Bukan Cuma Mereka, Tapi Kita Semua

19 Juli 2013   09:08 Diperbarui: 24 Juni 2015   10:20 112
+
Laporkan Konten
Laporkan Akun
Kompasiana adalah platform blog. Konten ini menjadi tanggung jawab bloger dan tidak mewakili pandangan redaksi Kompas.
Lihat foto
Hobi. Sumber ilustrasi: FREEPIK/Rawpixel

Sesungguhnya Allah tidak akan mengubah nasib suatu kaum kecuali kaum itu sendiri yang mengubah apa apa yang pada diri mereka

QS 13:11

--

Ayat ini saya pikir pas membuka apa yang ingin saya tulis. Lebih pantas disebut curhat melihat sekitar yang cenderung berharap orang lain berubah dan melakukan perubahan, sementara kita sendiri tidak mau menjadi bagian atau terlibat dalam  perubahan itu.

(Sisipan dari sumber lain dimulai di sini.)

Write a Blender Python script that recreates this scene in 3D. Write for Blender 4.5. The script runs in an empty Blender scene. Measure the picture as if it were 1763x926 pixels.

Tulisan ini lebih pada sebuah kritik internal sekaligus mungkin menjadi pengingat buat kita semua. Sebut saja soal sampah, atau kemacetan yang setidaknya saya lihat di Jakarta. Kita atau masyarakat menggantungkan semuanya ke pemerintah (mereka), karena merasa sudah membayar pajak untuk mendapatkan kenyamanan. Pada saat bersama, kita semua tidak mau berubah dan mengubah prilaku.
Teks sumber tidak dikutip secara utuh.